Na verdade, o problema assume dimensões ainda maiores, pois a tradição Ocidental (da qual a gente participa, e que sistematizou as normas musicais usadas por todos) não faz a menor idéia de como lidar com a percussão. No geral se pensa que a percussão (a cozinha, termo significativo por conter uma dimensão dupla, a de cômodo mais essencial da casa e ao mesmo tempo o mais desprezado) acompanha do jeito que dá as transformações harmônicas – concepção eurocêntrica – sem se fazer a menor idéia de como explicar as transformações que a harmonia e a melodia sofrem por conta do batuque. De fato, muitos sequer consideram a hipótese, sendo que nas tradições mais antigas é a partir do ritmo ditado pela percussão que os gêneros tomam forma. Mesmo a história da música brasileira é a narrativa dos impasses e percalços da harmonia e da melodia para se ajustar ao batuque. Foi isso que ocupou todos os nossos arranjadores e maestros ao longo do século XX. Mas ninguém consegue de fato pensar em como a batida original de João da Baiana para o pandeiro influiu no contorno melódico do samba, ou em como as transformações da linguagem do samba para o pagode da turma do Cacique de Ramos foi condicionada por suas inovações no campo dos instrumentos. É claro que sempre se pode explicar tudo em termos harmônicos, mas o quanto dessa nova harmonização não passa pelo ritmo, pela diferença de acento que existe entre o suro, a timba e o tantan, ou pelo novo molho introduzido pelo repique de mão? A voz tem que ser colocada de outra forma, responder em outra intensidade e interagir com a nova dinâmica proposta pela cozinha, etc. Em suma, criar uma nova forma de dizer, condicionada em grande medida pela percussão. Em certo sentido, toda a riqueza e complexidade de nossa música só conseguiu ser descoberta quando a Bossa transformou a linguagem rítmica em harmônica. Ai não só o Brasil, mas o mundo compreendeu que fazíamos arte. Por isso se colocam sempre os nomes da MPB como os maiores compositores do país. Não porque de fato o sejam, mas por uma incapacidade cognitiva de compreender (e explicar) a genialidade de Cartola, por exemplo.

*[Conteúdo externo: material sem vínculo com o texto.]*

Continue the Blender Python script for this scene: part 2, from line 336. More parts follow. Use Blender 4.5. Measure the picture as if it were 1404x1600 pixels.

Aliás, esse esquema de livrar o samba da batucada aproxima-se muito do esquema de padronização e massificação daquele novo estilo de musica brega, tornada possível pela difusão e barateamento do teclado eletrônico (aquele tipo de som feito pelo Frank Aguiar). Com a diferença que no caso do Frank o problema é menor porque a padronização que ele cria está visando à música para dançar. Tanto faz se é Beethoven, Jobim ou Calcinha Preta: o que importa é se dá pra dançar e gritar junto. Já a MPB visa à escuta mais atenta, e ao padronizar o samba mais ritual, faz com que o mesmo decaia em qualidade, e deixe de prestar enquanto música para se ouvir.

Outro movimento do qual acaba se aproximando, embora a princípio por razões opostas, é o tão temido e abominado pagode romântico paulista, que tem no afastamento do batuque uma de suas principais característica, e novamente com vantagens para o pagode, porque o tipo de sonoridade por ele buscada parte dessa separação, enquanto que a higienização do samba é realizada em lugares que a princípio não lhe cabem – novamente, a não ser que a estrutura musical sofra uma alteração correspondente, o que não é o caso. Os pagodeiros faziam música para ser Fabio Junior (os mais ousados, Djavan), já os sambistas da MPB querem sempre soar como Chico Buarque. Até funciona, quando se toca Chico, Baden Powel, Paulinho da Viola, João Bosco, que fazem samba também, mas de um outro tipo, fazendo aquela transposição estrutural que comentamos. Quando a história muda pra Zeca Pagodinho, Ismael Silva, Silas de Oliveira, Geraldo Filme, Candeia, Clementina, Ivone Lara, Martinho da Vila (talvez “disritmia” funcione), aí a sonoridade resultante só consegue marcar a distância com o que aquela música é de fato. Torna-se uma espécie de samba da falta (de vergonha?).

O samba mpbzado das Vilas Madalenas do Brasil padecem do mesmo defeito amadorístico daquelas gravações iniciais do samba, em que era preciso ter voz de tenor e orquestrações empoladas que limpavam o gênero. Foram necessários 50 anos para se perceber que a estrutura daqueles sambas se sustentam no e pelo batuque, tanto quanto (e por vezes ainda mais) na harmonia e na linha melódica. E só a partir dessa descoberta é que puderam de fato criar uma estrutura própria que o prescinde. Tocar “Aquarela Brasileira” de Silas de Oliveira sem a percussão sustentando seu peso não é uma opção estética entre outras, padecendo da mesma pasteurização promovida pelo cãozinho dos teclados. E sem os méritos que porventura aquele possa ter.

Um comentário:

  1. Bacana.
    Na festa de quinta - feira, lá no KABUL você poder tocar o que quiser, a pista é sua!

    Sabia que hoje a cozinha é o centro da casa nas plantas dos imóveis mais modernos e moderninhos.